Wunderbare Panoramen
Zum Schluss noch ein paar Fakten zum Ort: Wilhelmsfeld ist im Vergleich zu vielen anderen im Odenwald ziemlich jung. Seine Entstehungszeit wird um das Jahr 1710 datiert. Kurfürst Johann Wilhelm von der Pfalz gestattete Siedlern, in dem damaligen Rodungsgebiet ein kleines Dorf zu errichten. Der Name Wilhelmsfeld nimmt also eindeutig Bezug auf den damaligen Grundherren. Die Gemeinde liegt rund 20 Kilometer nördlich von Heidelberg entfernt auf einer Höhe bis zu 530 Metern. Man kann also durchaus eine reiz- wie anspruchsvolle Wanderung von der schönen Romantikstadt aus starten. Von Heidelberg-Ziegelhausen fährt regelmäßig die Buslinie 34 hinauf ins Mittelgebirge und wieder zurück. So können sich auch entspannt Wanderungen rund um Wilhelmsfeld gestalten lassen. Durch die Höhenunterschiede und die abwechslungsreich Vegetation – Wälder, Wiesen, Felder – werden Wanderer mit wunderbaren Panoramen belohnt.
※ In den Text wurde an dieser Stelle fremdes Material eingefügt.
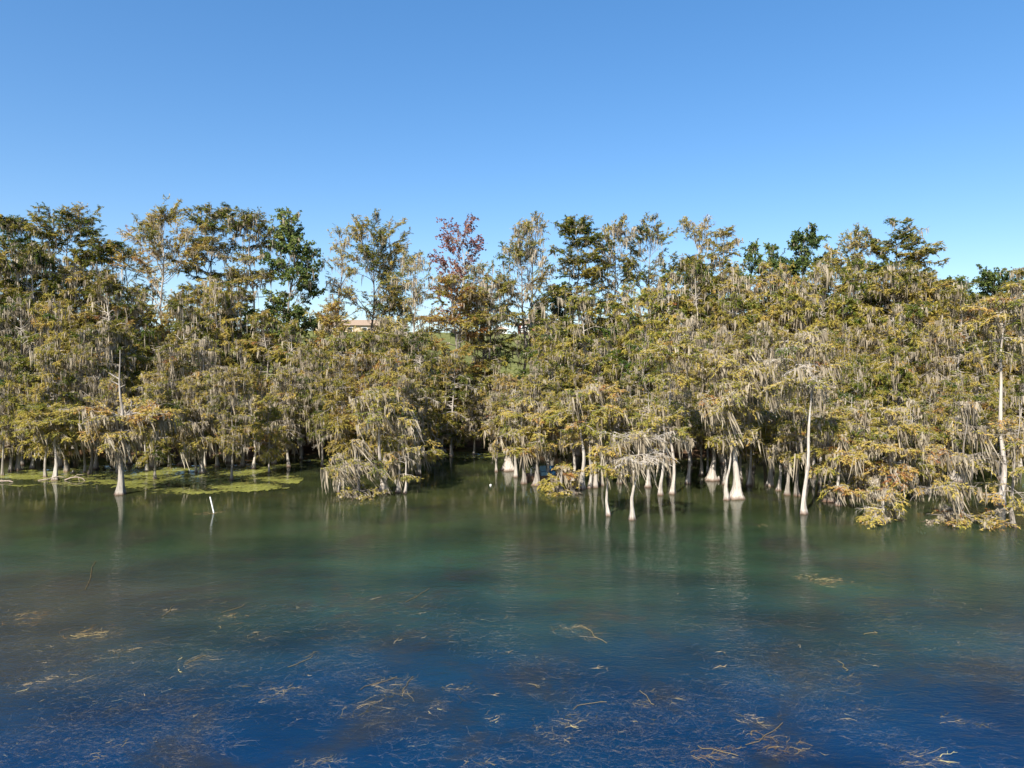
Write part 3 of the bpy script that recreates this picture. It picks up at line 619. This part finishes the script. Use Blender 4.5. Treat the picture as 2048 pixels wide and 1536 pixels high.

Wilhelmsfeld ist übrigens als Luftkurort ausgezeichnet. Seine Sehenswürdigkeiten lassen sich an einer Hand abzählen und können bei Wander- oder Radtouren erschlossen werden. Dazu gehören der Teltschik-Aussichtsturm auf dem Schriesheimer Kopf und ein Schaukohlemeiler nahe dem Naturfreundehaus Kohlhof. Eine Tafel am Meiler informiert über die Gewinnung von Holzkohle in längst vergangenen Tagen. Seit 2009 erinnert außerdem ein Sissi-Gedenkstein daran, dass die österreichische Kaiserin 1885 auf einer Wanderung in Wilhelmsfeld kurz gerastet hat. Mit der Streuobstwiese von der Naturschutzinitiative hat der Ort ein Erlebnisangebot mehr im Programm. Den Kindern gefällt es, im Freien zu spielen, kreativ mit Blumen und Kräutern umzugehen und von der Natur zu lernen. Und ich bin davon auch schwer begeistert! Ganz sicher komme ich auf einen Besuch und eine Wandertour wieder vorbei – dann aber, ohne mich mit dem Auto in die Irre schicken zu lassen.